Somehow, through the misinterpretation and misapplication of the First Amendment (Congress shall make no law respecting an establishment of religion, or prohibiting the free exercise thereof) many people expect that a man or woman who holds Faith high in regard, should now stifle that exercise of faith because of the election to a political office.
It should not be done, nor in many cases could it be done. We elected a whole person, not 2/3 of a man or woman. A person's spirit will sustain them many times when their mind or body may temporarily fail them, especially in time of crisis or pressure.
I argue that people may feign leaving spiritual beliefs behind for the sake of an election but that their views, actions and votes are always going to be colored by that belief system, or that, by definition, they never had a belief system at all.
We want the best for our country. I believe that we all do. What we have to ask is: Do you believe that you have to answer for how you act, and what you do? Does you belief system say so? Some belief systems would say no, and that observers should just rely on the personal integrity of the practitioner. They would have us judge an invisible, spiritual issue with empirical and physical evidence. I cannot be done.

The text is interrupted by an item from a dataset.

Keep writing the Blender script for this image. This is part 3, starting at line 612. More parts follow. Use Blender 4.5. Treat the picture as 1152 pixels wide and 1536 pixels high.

Practitioners of many belief systems are allowed to make it up as they go along- see situational ethics and moral relativism. Other systems teach that opposition to the system must be eradicated. Apologists for those systems (intellectuals only, not practitioners) assure concerned observers that only a small percentage of zealots would harm practitioners of other belief systems, and that intellectual ascension is the answer, completely ignoring the complications that arise from trying to judge a spiritual issue with mind or intellect, similar to problems one might encounter from trying to solve an Algebra problem with a dictionary.
Man is who he is- mind, body and spirit. Take away any one of the three and the man ceases to be a man. A man's belief system, and spiritual path (whatever flavor that may be) is inseparable from that man, and it is reflected in his spirit.
I would conclude that Barak Obama has spiritual issues. He seems to want us to believe that a man can be, and perform, as a two-dimensional subject in a three-dimensional universe. It cannot be so. But in an effort to be homogenous and inclusive, he invites elements, policies conclusions that are lethal to our country, freedoms and way of life.
People may call me an alarmist, but the boy who cried wolf was only wrong the first three times.